Vous savez, une sœur a beau ne pas être d’accord avec un frère, quand ce dernier se trouve dans la tourmente, son cœur se remplit de pitié et elle doit se résoudre à intervenir : c’est pourquoi je vous demande de laisser ce pouvoir. N’écoutez plus ces gens qui n’ont pas réussi à « s’envoyer eux-mêmes quand vous les envoyiez» et qui vous mentent alors qu’ils vous lâcheront sûrement. Pour le moment, ils se servent de vous comme d’un bouclier. Regardez tous ces vautours, avocats des causes perdues et autres opportunistes qui tournent autour de vous, chacun espérant vous délester d’un peu de ces milliards dont on parle…Cessez de vous fatiguer, de vous faire des illusions, de vous ridiculiser, de ridiculiser vos compatriotes et les africains.

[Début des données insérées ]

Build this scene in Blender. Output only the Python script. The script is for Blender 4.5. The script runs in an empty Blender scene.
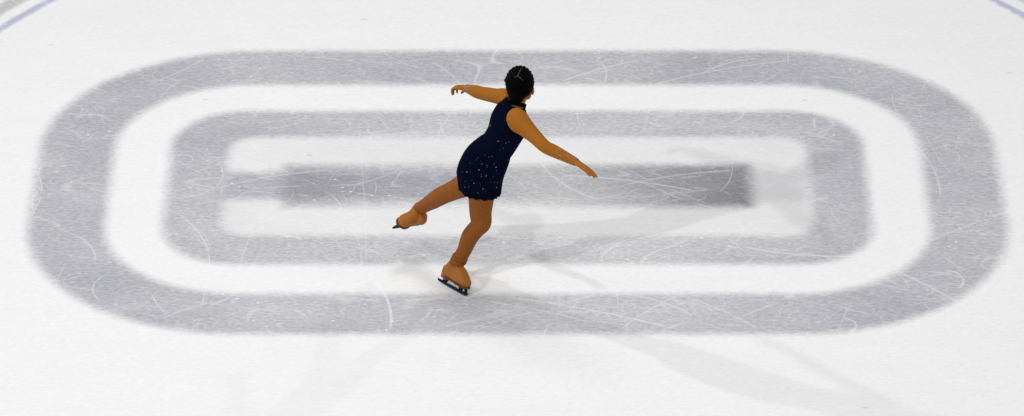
import bpy, bmesh, math, random
from mathutils import Vector, Matrix
random.seed(7)
SC = bpy.context.scene
COL = SC.collection
V = Vector
# ------------------------------------------------------------------ camera
TH = math.radians(29.0)
F = 2970 / math.tan(TH)
D = F / 168.0
CAM = V((0, -D * math.cos(TH), D * math.sin(TH)))
UP = V((0, math.sin(TH), math.cos(TH)))
FW = V((0, math.cos(TH), -math.sin(TH)))
cd = bpy.data.cameras.new('camera')
cd.sensor_width = 36
cd.lens = 36 * F / 1024
cd.clip_end = 500
cam = bpy.data.objects.new('camera', cd)
cam.location = CAM
cam.rotation_euler = (math.pi / 2 - TH, 0, 0)
COL.objects.link(cam)
SC.camera = cam
SC.view_settings.view_transform = 'Standard'
SC.view_settings.look = 'None'
SC.view_settings.exposure = 0
SC.view_settings.gamma = 1
SC.view_settings.use_curve_mapping = False

def ray(u, v):
    return FW + V((1, 0, 0)) * ((u - 512) / F) + UP * ((208 - v) / F)

def ground(u, v):
    d = ray(u, v)
    t = -CAM.z / d.z
    return CAM + d * t

FOOT = ground(453, 289.5)

def J(u, v, y):
    """joint from measured outline position and its depth relative to the skating foot"""
    d = ray(u, v)
    t = (FOOT.y + y - CAM.y) / d.y
    return CAM + d * t - FOOT

# ------------------------------------------------------------------ materials
def new_mat(name):
    m = bpy.data.materials.new(name)
    m.use_nodes = True
    nt = m.node_tree
    return m, nt, nt.nodes['Principled BSDF']

def srgb(r, g, b):
    f = lambda c: (c / 255 / 12.92) if c / 255 <= .04045 else ((c / 255 + .055) / 1.055) ** 2.4
    return (f(r), f(g), f(b), 1)

def cloth(name, col, rough=.7, var=.12, scale=90, bump=.15, stretch=None, spec=.3, sheen=0):
    m, nt, bs = new_mat(name)
    N, L = nt.nodes, nt.links
    tc = N.new('ShaderNodeTexCoord')
    mp = N.new('ShaderNodeMapping')
    if stretch:
        mp.inputs['Scale'].default_value = stretch
    nz = N.new('ShaderNodeTexNoise')
    nz.inputs['Scale'].default_value = scale
    nz.inputs['Detail'].default_value = 4
    L.new(tc.outputs['Object'], mp.inputs[0])
    L.new(mp.outputs[0], nz.inputs['Vector'])
    mr = N.new('ShaderNodeMapRange')
    mr.inputs['From Min'].default_value = .3
    mr.inputs['From Max'].default_value = .7
    mr.inputs['To Min'].default_value = 1 - var
    mr.inputs['To Max'].default_value = 1 + var
    L.new(nz.outputs['Fac'], mr.inputs['Value'])
    vm = N.new('ShaderNodeVectorMath')
    vm.operation = 'SCALE'
    vm.inputs[0].default_value = col[:3]
    L.new(mr.outputs[0], vm.inputs['Scale'])
    L.new(vm.outputs[0], bs.inputs['Base Color'])
    bp = N.new('ShaderNodeBump')
    bp.inputs['Strength'].default_value = bump
    bp.inputs['Distance'].default_value = .004
    L.new(nz.outputs['Fac'], bp.inputs['Height'])
    L.new(bp.outputs[0], bs.inputs['Normal'])
    bs.inputs['Roughness'].default_value = rough
    bs.inputs['Specular IOR Level'].default_value = spec
    return m

M_SKIN = cloth('skin', srgb(156, 94, 20), .55, .05, 40, .03, None, .15)
M_SLEEVE = cloth('nude_mesh_sleeve', srgb(152, 92, 22), .75, .10, 160, .15, None, .12)
M_TIGHT = cloth('tan_tights', srgb(134, 78, 27), .65, .08, 60, .15, (1, 1, .5), .12)
M_BOOT = cloth('tan_boot_cover', srgb(158, 96, 34), .5, .06, 40, .08, None, .2)
M_FOLD = cloth('tights_folds', srgb(132, 76, 27), .7, .12, 70, .4, (.3, .3, 2.2), .1)
M_DRESS = cloth('navy_dress', srgb(5, 10, 29), .95, .35, 120, .35, None, .02)
M_TRIM = cloth('black_trim', srgb(4, 5, 12), .9, .2, 100, .2, None, .03)
M_HAIR = cloth('black_hair', srgb(4, 3, 4), .75, .4, 30, .8, (6, 6, 1), .04)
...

Monsieur le Président, réveillez-vous de votre long sommeil : la lutte pour l’indépendance de la Côte d’Ivoire est terminée depuis 50 ans. Ce pays n’a jamais été attaqué par l’extérieur. Les conflits qui y ont eu cours sont ivoiro-ivoiriens. La Communauté Internationale et notamment la France à qui d’ailleurs l’Etat de Côte d’Ivoire a fait appel pour stopper la rébellion en 2002, se sentent obligées de s’ingérer seulement quand il faut arbitrer, limiter les dégâts et rétablir l’ordre.
Par conséquent, il n’y a plus de lutte de décolonisation qui vaille.

La seule bataille qui mérite d’être menée est la bataille économique : l’élaboration de bonnes politiques, leur mise en œuvre avec des obligations de résultats, une vigilance et un sens élevé des responsabilités dans la signature des contrats avec les investisseurs et les partenaires pour qu’il n’y ait pas de marché de dupes ; idem dans les relations diplomatiques, et tout cela dans un environnement de Bonne Gouvernance, de cohésion sociale et de paix durable où tous les citoyens, dans la mesure de leurs aptitudes, participent et profitent des fruits de la croissance.

Monsieur le Président, demain, si vous faisiez une déclaration dans ce sens, et remettiez la gestion de ce pays si cher à votre frère Alassane OUATTARA, le nouveau président élu qui connaît très bien notre cher Gagnoa, vous surprendriez favorablement le monde entier et cela, l’histoire le retiendrait. Je vous encourage donc vivement à étonner tout le monde par cet acte de haute portée. Votre respectable père serait encore plus fier de vous. Il ne tient qu’à vous de ne plus être insulté, vilipendé, ridiculisé, toutes vilénies qui rejaillissent sur vos proches. Rappelez-vous cette parole de sagesse que Césaire a mise dans la bouche de l’épouse du Roi Christophe et qui est un risque pour les vôtres : « Pourvu qu’un jour, on ne mesure pas au malheur des enfants la démesure du père ».

Pardonnez-moi mon outrecuidance. Démocratiquement.